Down 0.7%, the FTSE once again found itself struggling to keep the right side of 7100, with its mining and banking stocks providing a decent chunk of its losses. Rio Tinto (LON:RIO) was the exception, the commodity giant climbing nearly 2% as it announced a special dividend worth $4 billion following a 56% surge in full year net profit.
Some ITV (LON:ITV) investors switched off after the media firm’s annual results, the stock tumbling 2% as it forecast that total advertising revenue for the first 4 months of 2019 would drop between 3% and 4%. Its losses were limited, however, by a 13% rise in full year pre-tax profit, and the intriguing news that it was in the ‘concluding phase of talks’ with the BBC to form a British rival to Netflix (NASDAQ:NFLX), a paid subscription service that could appear as soon as the second half of 2019.
The day’s biggest headline was the confirmation of one of the tastier rumours that had appeared in the New Year. Marks and Spencer (LON:MKS) and Ocado (LON:OCDO) announced that the former would be buying a 50% share of the latter’s retail business for £750 million, with the joint venture launching no later than September 2020, i.e. when Ocado’s long-held deal with Waitrose expires.

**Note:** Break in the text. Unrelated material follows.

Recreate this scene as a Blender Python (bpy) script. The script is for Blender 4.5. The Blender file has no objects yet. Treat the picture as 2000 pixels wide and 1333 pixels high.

Arguably getting the better half of the deal, the online supermarket – which will save as much as £15 million a year as it will no longer need to pay sourcing fees to Waitrose – added another 3.5%, following on from Tuesday’s 12% surge. As for Marks & Spencer, though the move is a watershed moment in terms of the British icon offering its food wares online, news that it would be issuing £600 million in shares to finance the deal, alongside cutting its dividend payout by 40%, sent the stock 7.5% lower.